Last week, we reported the country receiving good weather, meaning good soil for a bigger mid-crop, but farmers are finding it hard to sell.

The exporters did not say which of their international buyers had asked to postpone shipments, but the unwanted stockpile adds to a growing store of beans at ports after chocolate makers and buyers in Europe and the United States asked that deliveries scheduled for October-December be postponed to January-March.

Chocolate makers such as Mars Inc, Hershey and Barry Callebaut purchase Ivorian cocoa.

The estimated 100,000 tonnes of beans stuck at farms and cooperatives amounts to roughly one-third of Ivory Coast’s monthly output at this time of year.

A source at the Coffee and Cocoa Council (CCC) told Reuters, with fewer shipments leaving the West African nation, CCC, the regulator, has suspended a system registering cooperatives’ beans to slow flows from the countryside.

A director of an international export company based in Abidjan said,

It’s a vicious cycle. We don’t have enough room to continue buying cocoa and storing it. If we resumed exports to Europe and the U.S. right now, there would be room here.

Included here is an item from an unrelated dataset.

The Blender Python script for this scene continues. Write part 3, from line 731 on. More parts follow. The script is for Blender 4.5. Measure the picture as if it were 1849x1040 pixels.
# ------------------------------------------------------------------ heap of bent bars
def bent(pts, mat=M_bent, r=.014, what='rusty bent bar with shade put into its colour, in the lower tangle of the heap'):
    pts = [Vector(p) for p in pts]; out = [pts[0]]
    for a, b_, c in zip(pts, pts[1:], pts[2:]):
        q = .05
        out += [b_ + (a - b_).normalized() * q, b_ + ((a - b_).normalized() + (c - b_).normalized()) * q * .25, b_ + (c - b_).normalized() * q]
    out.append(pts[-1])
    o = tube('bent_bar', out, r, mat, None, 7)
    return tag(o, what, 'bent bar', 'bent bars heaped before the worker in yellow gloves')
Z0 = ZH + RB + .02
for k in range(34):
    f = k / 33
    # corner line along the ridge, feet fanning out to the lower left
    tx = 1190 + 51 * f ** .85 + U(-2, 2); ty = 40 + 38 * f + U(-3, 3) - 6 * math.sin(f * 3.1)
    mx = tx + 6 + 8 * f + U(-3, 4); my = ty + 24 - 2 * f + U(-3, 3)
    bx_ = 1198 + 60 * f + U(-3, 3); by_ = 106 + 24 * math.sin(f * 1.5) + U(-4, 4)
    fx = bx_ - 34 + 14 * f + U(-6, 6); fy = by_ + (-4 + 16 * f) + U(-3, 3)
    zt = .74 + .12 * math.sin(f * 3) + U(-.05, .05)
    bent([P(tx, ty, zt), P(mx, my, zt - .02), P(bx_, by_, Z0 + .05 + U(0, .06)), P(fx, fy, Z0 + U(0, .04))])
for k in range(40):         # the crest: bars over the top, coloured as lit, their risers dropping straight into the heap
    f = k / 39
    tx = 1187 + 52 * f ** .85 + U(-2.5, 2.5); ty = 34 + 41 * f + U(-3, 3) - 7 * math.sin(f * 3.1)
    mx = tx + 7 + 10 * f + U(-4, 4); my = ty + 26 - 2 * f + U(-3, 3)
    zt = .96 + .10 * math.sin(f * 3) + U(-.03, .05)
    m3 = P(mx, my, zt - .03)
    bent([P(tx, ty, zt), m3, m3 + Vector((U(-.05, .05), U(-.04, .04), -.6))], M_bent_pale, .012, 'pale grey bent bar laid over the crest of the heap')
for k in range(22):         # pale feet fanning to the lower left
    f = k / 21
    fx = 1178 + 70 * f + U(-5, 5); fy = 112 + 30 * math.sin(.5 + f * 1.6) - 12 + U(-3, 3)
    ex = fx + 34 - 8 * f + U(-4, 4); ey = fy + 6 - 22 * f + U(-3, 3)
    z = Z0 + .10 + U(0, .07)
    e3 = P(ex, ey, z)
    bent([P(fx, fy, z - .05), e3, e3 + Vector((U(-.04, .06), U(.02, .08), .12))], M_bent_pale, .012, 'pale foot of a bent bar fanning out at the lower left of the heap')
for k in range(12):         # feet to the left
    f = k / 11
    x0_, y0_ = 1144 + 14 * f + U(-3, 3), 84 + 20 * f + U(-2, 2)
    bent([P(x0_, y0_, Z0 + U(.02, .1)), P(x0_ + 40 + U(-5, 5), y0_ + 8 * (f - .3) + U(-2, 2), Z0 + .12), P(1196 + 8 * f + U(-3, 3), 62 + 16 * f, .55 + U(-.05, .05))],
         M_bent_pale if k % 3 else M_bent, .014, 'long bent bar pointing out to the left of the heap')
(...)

Farmers are desperate for money to sustain a living and this delay is hindering their livelihoods. The guaranteed farmgate price of 1,000 CFA francs ($1.82) per kg is not being met. They have made sales for as little as 900 to 950 CFA francs per kilogram.

Reuters reported, in Soubré, the South-Western city of Cote d’Ivoire where the heart of the cocoa belt is, a cooperative in the village of Gnipi 2 was sitting on 250 tonnes of beans and another cooperative there had 200 tonnes stockpiled, and more heaped in trucks on the side of the road.

With flows to the coast delayed and being held up, the cooperatives lack money and space to buy more beans from farmers.

Farmers say they haven’t been paid since December and can’t even afford their children’s schooling.